Ejemplo de ello fue la fatal reforma tributaria de 2014, que dio la punta de lanza inicial a este proceso y que ni siquiera logró recaudar la mitad de los 3 puntos del PIB que prometía. Elementos claves contenidos en dicha reforma, como la derogación del Decreto Ley 600, que había provisto por más de cuarenta años la certeza y la seguridad jurídica que impulsan la inversión extranjera directa, o el significativo aumento de la tributación a las empresas, constituyen factores fundamentales para entender el origen de nuestra gran desaceleración.
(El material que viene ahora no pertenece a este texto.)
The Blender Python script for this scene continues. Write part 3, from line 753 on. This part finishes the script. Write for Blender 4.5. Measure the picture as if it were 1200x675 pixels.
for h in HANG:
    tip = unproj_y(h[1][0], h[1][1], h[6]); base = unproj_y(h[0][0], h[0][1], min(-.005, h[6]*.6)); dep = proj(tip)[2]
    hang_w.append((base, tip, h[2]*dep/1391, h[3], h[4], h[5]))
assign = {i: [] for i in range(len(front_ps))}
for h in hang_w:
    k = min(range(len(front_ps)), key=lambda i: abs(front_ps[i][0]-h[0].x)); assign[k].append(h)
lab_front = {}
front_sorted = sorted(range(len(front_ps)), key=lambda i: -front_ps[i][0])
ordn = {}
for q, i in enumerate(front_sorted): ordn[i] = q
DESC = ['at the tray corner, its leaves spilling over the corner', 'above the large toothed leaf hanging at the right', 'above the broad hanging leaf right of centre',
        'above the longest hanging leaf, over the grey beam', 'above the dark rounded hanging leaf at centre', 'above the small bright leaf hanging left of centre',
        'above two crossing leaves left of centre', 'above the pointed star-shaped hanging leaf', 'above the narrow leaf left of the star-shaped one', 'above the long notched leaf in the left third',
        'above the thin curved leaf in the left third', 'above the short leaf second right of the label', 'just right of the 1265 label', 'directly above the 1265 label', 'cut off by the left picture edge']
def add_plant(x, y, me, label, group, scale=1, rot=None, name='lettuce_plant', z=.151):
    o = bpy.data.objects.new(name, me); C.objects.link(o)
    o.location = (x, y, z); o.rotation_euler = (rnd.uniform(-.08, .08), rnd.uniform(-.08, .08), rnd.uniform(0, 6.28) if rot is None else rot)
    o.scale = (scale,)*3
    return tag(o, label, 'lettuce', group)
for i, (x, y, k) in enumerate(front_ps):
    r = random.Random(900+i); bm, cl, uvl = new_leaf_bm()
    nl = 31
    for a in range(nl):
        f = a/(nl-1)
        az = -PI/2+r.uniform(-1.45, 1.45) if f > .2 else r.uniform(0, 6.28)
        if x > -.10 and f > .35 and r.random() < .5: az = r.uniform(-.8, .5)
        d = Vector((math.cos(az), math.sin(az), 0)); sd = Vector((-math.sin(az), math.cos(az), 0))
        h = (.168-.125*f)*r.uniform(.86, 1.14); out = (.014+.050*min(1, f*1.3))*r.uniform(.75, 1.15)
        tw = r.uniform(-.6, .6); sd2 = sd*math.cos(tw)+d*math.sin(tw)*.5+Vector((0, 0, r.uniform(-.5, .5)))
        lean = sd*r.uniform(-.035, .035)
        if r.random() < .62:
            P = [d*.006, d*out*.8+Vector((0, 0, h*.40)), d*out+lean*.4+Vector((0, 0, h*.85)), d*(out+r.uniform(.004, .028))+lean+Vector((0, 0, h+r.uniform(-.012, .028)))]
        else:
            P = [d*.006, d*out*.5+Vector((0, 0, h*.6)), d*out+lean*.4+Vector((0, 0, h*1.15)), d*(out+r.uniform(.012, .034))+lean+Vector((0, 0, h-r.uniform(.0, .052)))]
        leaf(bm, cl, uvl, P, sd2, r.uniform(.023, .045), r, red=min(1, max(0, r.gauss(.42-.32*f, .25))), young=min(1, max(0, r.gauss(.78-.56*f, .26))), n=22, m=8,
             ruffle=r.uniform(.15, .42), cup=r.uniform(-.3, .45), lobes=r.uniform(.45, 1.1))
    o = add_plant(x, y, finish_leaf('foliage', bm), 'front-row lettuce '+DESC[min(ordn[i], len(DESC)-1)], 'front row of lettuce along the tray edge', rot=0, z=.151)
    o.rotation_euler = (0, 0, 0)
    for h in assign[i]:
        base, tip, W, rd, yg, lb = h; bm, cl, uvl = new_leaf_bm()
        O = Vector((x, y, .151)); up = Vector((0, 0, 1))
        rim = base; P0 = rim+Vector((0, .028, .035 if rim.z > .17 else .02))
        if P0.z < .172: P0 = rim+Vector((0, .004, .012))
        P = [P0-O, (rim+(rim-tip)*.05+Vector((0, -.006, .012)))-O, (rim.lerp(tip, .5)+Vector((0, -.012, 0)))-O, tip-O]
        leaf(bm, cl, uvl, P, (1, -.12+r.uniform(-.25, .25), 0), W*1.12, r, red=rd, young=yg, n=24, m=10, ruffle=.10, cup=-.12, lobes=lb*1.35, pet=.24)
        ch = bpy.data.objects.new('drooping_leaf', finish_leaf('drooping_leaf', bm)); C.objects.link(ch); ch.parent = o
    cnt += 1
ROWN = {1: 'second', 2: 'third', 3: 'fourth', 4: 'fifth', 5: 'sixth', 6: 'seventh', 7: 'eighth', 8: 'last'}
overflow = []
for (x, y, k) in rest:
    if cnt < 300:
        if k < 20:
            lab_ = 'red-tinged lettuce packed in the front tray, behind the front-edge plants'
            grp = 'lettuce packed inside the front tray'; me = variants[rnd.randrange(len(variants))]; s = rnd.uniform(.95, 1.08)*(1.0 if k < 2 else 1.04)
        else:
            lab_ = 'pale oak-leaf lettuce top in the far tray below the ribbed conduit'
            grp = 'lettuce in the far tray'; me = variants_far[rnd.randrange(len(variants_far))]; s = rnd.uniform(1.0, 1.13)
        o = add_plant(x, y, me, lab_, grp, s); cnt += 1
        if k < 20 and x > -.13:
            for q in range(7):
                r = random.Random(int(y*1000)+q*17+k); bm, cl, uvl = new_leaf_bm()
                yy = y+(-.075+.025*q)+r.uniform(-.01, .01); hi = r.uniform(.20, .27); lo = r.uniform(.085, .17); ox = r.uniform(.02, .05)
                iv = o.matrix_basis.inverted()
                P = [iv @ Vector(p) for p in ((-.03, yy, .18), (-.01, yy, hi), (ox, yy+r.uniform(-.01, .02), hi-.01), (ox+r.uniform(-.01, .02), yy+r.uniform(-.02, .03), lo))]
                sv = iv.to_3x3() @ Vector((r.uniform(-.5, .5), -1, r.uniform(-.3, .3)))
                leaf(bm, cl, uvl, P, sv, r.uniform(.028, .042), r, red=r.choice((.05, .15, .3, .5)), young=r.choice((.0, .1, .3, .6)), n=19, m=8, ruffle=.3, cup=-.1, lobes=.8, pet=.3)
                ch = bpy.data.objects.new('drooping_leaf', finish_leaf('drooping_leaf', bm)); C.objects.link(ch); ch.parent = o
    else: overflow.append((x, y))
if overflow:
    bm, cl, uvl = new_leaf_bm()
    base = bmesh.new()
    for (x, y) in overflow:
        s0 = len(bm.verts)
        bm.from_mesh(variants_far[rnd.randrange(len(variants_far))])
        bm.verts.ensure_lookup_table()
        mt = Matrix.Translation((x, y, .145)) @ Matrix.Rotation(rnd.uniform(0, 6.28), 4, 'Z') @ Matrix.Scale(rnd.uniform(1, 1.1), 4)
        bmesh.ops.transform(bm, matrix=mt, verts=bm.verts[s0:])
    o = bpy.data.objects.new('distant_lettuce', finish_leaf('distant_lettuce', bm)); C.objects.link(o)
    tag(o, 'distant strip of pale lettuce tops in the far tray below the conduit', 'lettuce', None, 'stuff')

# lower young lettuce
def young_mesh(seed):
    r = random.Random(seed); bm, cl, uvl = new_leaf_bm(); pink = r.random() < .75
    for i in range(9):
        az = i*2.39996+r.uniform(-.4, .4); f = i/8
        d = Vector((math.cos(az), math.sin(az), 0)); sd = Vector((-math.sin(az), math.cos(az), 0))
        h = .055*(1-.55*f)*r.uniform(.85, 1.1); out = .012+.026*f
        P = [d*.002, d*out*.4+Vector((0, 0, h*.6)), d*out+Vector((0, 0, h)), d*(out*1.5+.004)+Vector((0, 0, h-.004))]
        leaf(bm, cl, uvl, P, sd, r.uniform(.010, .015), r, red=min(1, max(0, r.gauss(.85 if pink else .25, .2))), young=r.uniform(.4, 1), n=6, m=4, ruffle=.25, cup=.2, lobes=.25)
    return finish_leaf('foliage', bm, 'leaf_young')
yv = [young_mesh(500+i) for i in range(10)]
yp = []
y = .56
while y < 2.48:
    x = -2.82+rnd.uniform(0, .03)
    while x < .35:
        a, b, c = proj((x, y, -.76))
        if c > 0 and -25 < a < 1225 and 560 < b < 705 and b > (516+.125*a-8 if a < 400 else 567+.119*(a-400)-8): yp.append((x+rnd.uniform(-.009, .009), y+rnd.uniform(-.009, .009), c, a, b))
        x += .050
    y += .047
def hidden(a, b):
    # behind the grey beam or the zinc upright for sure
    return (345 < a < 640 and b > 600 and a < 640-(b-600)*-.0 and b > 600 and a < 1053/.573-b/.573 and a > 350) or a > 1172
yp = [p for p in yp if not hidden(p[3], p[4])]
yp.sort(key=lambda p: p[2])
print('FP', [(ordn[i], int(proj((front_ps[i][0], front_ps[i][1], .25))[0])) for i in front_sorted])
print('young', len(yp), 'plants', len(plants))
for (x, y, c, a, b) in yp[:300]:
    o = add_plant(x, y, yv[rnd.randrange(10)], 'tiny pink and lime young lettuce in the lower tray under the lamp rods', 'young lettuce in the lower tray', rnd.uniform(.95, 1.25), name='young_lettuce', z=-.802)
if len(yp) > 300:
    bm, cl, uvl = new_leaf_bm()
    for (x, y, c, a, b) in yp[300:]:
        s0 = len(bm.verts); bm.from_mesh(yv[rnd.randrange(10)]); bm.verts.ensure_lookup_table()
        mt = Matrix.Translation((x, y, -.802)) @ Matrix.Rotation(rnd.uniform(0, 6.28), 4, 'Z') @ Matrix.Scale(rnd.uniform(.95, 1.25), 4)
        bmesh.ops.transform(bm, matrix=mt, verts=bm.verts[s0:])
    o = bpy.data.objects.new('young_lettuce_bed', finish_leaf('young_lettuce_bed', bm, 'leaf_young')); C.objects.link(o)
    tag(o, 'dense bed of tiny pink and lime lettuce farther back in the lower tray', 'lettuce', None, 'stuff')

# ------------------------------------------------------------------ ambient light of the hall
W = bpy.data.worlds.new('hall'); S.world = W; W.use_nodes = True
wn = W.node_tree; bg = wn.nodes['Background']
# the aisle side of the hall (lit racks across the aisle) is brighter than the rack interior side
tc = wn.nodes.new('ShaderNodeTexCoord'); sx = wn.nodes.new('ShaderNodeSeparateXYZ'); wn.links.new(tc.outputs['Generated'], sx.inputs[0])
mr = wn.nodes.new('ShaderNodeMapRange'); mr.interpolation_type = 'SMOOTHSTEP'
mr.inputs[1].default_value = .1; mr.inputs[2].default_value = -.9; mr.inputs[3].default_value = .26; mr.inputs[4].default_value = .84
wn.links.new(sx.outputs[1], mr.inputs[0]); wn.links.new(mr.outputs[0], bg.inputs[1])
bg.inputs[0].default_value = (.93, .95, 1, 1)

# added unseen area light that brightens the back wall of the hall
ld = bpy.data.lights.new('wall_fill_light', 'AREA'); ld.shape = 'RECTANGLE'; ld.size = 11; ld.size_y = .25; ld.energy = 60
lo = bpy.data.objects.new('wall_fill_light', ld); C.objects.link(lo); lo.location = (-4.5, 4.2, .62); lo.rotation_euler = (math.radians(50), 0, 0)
Sin embargo, más importante aún fue el quiebre del consenso político entre la derecha y centroizquierda sobre las virtudes del mercado, que permitió a nuestro país crecer a tasas elevadas y emprender camino hacia el estrecho pasillo de la modernización. Los mejores años de Chile, cuando la pobreza extrema caía desde 48,8% a cifras de solo un dígito, la cobertura en educación se expandía sostenidamente, y las clases históricamente alejadas del consumo comenzaban a experimentarlo de primera fuente, tuvieron como base un sólido proceso de crecimiento económico, fundado precisamente en dicho consenso. Hoy aquel entendimiento común sobre las virtudes de una economía competitiva y abierta se ha esfumado en el aire, y cualquier proceso de reformulación constitucional resultará infructuoso si no se logra retomarlo.
De esta forma, la obsesión antineoliberal no solo ha revelado por largos años la precariedad intelectual de nuestra discusión pública, sino también le ha costado a Chile una década completa de menores perspectivas de bienestar. Y es precisamente de aquella obsesión de la cual nos debemos sacudir como país para volver a recuperar nuestro camino hacia el desarrollo.
Si durante los próximos 50 años continuamos creciendo a una tasa de apenas 0,7% anual per cápita, que corresponde al promedio de nuestros últimos diez años (2014-2023), a 2073 habremos llegado a un PIB per cápita de US$ 34.137. Solo un 42% mayor que nuestro PIB per cápita actual. En cambio, si volvemos a retomar la senda del crecimiento y lo hacemos a un 4% anual, que es la tasa a la que se expandió en promedio nuestro PIB per cápita entre 1990 y 2013, habremos logrado un PIB per cápita de US$ 171.16, más de siete veces que nuestra situación actual. ¿Entenderá nuestra clase política, por nosotros, por nuestras próximas generaciones, por las posibilidades económicas de nuestros nietos, la relevancia de volver a impulsar el crecimiento y situarlo en el centro de la agenda?